--- Problem requirements ---
Copy out all of the data below with no alterations.

--- Start Available data ---

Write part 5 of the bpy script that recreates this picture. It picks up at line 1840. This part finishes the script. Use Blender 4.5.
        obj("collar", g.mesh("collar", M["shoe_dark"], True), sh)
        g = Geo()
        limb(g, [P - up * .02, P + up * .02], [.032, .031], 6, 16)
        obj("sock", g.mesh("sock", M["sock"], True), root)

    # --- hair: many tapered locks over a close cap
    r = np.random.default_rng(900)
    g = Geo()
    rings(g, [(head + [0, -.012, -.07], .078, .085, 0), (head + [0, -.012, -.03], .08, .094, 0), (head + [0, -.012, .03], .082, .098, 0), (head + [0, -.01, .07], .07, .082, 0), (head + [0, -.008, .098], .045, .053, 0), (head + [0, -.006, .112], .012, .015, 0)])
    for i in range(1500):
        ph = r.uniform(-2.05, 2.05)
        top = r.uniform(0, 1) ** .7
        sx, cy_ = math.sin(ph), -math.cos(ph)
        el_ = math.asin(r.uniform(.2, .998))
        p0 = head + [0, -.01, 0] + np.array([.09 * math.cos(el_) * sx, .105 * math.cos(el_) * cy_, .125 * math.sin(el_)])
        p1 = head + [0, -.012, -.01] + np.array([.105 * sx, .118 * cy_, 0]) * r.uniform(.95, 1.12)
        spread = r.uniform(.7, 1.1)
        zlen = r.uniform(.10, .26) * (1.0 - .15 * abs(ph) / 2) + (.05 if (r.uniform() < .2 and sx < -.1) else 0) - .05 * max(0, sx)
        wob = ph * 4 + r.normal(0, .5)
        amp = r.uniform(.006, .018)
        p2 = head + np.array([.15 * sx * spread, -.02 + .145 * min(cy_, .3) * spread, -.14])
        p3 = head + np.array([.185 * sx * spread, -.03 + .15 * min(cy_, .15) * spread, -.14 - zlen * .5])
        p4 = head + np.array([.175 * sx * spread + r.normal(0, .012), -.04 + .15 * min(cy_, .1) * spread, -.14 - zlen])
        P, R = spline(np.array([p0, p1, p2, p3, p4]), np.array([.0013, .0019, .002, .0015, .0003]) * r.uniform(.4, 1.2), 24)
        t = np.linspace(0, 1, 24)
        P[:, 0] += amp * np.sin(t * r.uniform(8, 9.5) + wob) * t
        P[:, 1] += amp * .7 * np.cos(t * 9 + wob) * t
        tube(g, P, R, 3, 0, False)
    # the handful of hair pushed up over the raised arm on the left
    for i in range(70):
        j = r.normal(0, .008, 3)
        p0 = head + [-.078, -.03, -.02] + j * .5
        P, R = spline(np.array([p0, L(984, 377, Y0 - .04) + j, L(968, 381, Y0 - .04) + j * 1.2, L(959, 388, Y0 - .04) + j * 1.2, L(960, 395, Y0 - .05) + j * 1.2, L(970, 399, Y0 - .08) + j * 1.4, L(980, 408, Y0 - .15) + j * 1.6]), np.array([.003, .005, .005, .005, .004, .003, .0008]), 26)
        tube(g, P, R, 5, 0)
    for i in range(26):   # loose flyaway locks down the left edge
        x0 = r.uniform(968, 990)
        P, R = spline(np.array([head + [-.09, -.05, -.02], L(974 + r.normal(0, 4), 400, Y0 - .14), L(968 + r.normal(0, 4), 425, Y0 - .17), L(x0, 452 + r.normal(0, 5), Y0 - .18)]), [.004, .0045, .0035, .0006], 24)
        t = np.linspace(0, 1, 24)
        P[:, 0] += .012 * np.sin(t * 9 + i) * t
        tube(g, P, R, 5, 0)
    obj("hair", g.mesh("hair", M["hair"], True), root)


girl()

--- End Available data ---

--- Solution below ---
Write part 5 of the bpy script that recreates this picture. It picks up at line 1840. This part finishes the script. Use Blender 4.5.
        obj("collar", g.mesh("collar", M["shoe_dark"], True), sh)
        g = Geo()
        limb(g, [P - up * .02, P + up * .02], [.032, .031], 6, 16)
        obj("sock", g.mesh("sock", M["sock"], True), root)

    # --- hair: many tapered locks over a close cap
    r = np.random.default_rng(900)
    g = Geo()
    rings(g, [(head + [0, -.012, -.07], .078, .085, 0), (head + [0, -.012, -.03], .08, .094, 0), (head + [0, -.012, .03], .082, .098, 0), (head + [0, -.01, .07], .07, .082, 0), (head + [0, -.008, .098], .045, .053, 0), (head + [0, -.006, .112], .012, .015, 0)])
    for i in range(1500):
        ph = r.uniform(-2.05, 2.05)
        top = r.uniform(0, 1) ** .7
        sx, cy_ = math.sin(ph), -math.cos(ph)
        el_ = math.asin(r.uniform(.2, .998))
        p0 = head + [0, -.01, 0] + np.array([.09 * math.cos(el_) * sx, .105 * math.cos(el_) * cy_, .125 * math.sin(el_)])
        p1 = head + [0, -.012, -.01] + np.array([.105 * sx, .118 * cy_, 0]) * r.uniform(.95, 1.12)
        spread = r.uniform(.7, 1.1)
        zlen = r.uniform(.10, .26) * (1.0 - .15 * abs(ph) / 2) + (.05 if (r.uniform() < .2 and sx < -.1) else 0) - .05 * max(0, sx)
        wob = ph * 4 + r.normal(0, .5)
        amp = r.uniform(.006, .018)
        p2 = head + np.array([.15 * sx * spread, -.02 + .145 * min(cy_, .3) * spread, -.14])
        p3 = head + np.array([.185 * sx * spread, -.03 + .15 * min(cy_, .15) * spread, -.14 - zlen * .5])
        p4 = head + np.array([.175 * sx * spread + r.normal(0, .012), -.04 + .15 * min(cy_, .1) * spread, -.14 - zlen])
        P, R = spline(np.array([p0, p1, p2, p3, p4]), np.array([.0013, .0019, .002, .0015, .0003]) * r.uniform(.4, 1.2), 24)
        t = np.linspace(0, 1, 24)
        P[:, 0] += amp * np.sin(t * r.uniform(8, 9.5) + wob) * t
        P[:, 1] += amp * .7 * np.cos(t * 9 + wob) * t
        tube(g, P, R, 3, 0, False)
    # the handful of hair pushed up over the raised arm on the left
    for i in range(70):
        j = r.normal(0, .008, 3)
        p0 = head + [-.078, -.03, -.02] + j * .5
        P, R = spline(np.array([p0, L(984, 377, Y0 - .04) + j, L(968, 381, Y0 - .04) + j * 1.2, L(959, 388, Y0 - .04) + j * 1.2, L(960, 395, Y0 - .05) + j * 1.2, L(970, 399, Y0 - .08) + j * 1.4, L(980, 408, Y0 - .15) + j * 1.6]), np.array([.003, .005, .005, .005, .004, .003, .0008]), 26)
        tube(g, P, R, 5, 0)
    for i in range(26):   # loose flyaway locks down the left edge
        x0 = r.uniform(968, 990)
        P, R = spline(np.array([head + [-.09, -.05, -.02], L(974 + r.normal(0, 4), 400, Y0 - .14), L(968 + r.normal(0, 4), 425, Y0 - .17), L(x0, 452 + r.normal(0, 5), Y0 - .18)]), [.004, .0045, .0035, .0006], 24)
        t = np.linspace(0, 1, 24)
        P[:, 0] += .012 * np.sin(t * 9 + i) * t
        tube(g, P, R, 5, 0)
    obj("hair", g.mesh("hair", M["hair"], True), root)


girl()